Kemudian Yos mengungkapkan, untuk memediasi perkara-perkara tindak pidana ringan yang hukumannya dibawah lima tahun, Kejati Sumut juga sudah membentuk rumah Restorative Justice. Dimana baru-baru ini Jaksa Agung Muda Pidana Umum (JAM Pidum) telah meresmikan Rumah RJ di Kabupaten Samosir.
Seperti diutarakan di awal, kata Yos melanjutkan, bahwa penghentian penuntutan dengan pendekatan RJ di wilayah hukum Kejati Sumut sudah mencapai 101 perkara.

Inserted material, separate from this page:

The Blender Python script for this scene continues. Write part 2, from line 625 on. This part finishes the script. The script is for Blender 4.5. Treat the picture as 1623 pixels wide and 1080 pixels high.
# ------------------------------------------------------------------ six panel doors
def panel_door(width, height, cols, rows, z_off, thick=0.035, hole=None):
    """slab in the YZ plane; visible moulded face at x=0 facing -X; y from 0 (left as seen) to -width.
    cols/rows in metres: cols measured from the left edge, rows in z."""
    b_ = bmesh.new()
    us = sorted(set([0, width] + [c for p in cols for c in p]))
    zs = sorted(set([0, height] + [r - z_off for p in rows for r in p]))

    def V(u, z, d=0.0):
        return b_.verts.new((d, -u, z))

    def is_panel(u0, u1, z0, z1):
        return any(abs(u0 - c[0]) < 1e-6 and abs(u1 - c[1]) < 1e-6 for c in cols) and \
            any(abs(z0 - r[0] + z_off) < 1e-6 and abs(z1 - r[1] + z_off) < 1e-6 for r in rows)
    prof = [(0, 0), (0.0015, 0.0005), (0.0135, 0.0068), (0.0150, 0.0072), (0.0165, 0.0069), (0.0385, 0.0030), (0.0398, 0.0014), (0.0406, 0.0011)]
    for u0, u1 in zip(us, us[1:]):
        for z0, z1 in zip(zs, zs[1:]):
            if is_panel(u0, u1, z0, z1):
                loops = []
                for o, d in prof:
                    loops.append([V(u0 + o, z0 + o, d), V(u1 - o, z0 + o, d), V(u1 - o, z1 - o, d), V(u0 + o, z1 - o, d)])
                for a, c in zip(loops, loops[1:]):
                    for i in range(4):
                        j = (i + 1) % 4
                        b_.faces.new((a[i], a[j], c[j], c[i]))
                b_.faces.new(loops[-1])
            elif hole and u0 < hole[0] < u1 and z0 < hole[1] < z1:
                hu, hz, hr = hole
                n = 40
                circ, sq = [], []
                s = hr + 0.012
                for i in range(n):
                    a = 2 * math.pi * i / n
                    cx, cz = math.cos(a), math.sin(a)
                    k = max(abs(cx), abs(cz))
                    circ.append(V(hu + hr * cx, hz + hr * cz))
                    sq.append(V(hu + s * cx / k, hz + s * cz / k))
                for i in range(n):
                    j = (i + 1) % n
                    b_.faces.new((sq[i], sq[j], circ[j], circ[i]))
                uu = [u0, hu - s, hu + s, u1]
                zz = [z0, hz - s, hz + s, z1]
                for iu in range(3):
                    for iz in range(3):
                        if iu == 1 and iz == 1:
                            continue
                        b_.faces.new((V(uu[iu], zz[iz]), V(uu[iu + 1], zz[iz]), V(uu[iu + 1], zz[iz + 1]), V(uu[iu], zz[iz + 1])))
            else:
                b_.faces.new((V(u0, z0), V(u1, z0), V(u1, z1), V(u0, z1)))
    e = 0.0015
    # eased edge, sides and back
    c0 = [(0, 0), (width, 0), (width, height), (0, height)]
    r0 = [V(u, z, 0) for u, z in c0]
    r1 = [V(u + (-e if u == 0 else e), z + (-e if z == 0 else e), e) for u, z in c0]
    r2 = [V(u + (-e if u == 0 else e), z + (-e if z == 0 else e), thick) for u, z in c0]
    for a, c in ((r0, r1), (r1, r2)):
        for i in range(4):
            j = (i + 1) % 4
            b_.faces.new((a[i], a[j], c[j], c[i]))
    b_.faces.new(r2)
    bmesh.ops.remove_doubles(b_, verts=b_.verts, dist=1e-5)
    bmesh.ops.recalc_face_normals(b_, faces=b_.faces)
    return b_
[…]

Untuk urutan teratas dengan jumlah RJ tertinggi adalah Kejari Asahan dengan 10 perkara, disusul Kejari Langkat dan Cabjari Deli Serdang di Labuhan Deli masing-masing 9 perkara, selanjutnya Kejari Simalungun 8 perkara, kemudian disusul Kejari Labuhan Batu sebanyak 7 perkara.
Sementara Kejari dan Cabjari lainnya yang ada dibawah wilayah hukum Kejati Sumut, bervariasi dari 1 perkara sampai 6 perkara.
Dikatakan Yos, untuk proses penghentian penuntutan dengan pendekatan keadilan restoratif, dilakukan secara berjenjang dengan syarat utama, tersangka belum pernah melakukan tindak pidana dan ancaman hukumannya dibawah lima tahun.
“Setelah perkara yang diusulkan dan disetujui oleh JAM Pidum, kesepakatan damai antara tersangka dan korban akan menciptakan harmoni di tengah masyarakat dan tidak ada lagi rasa dendam berkepanjangan,” tegasnya mengakhiri. (Lubis).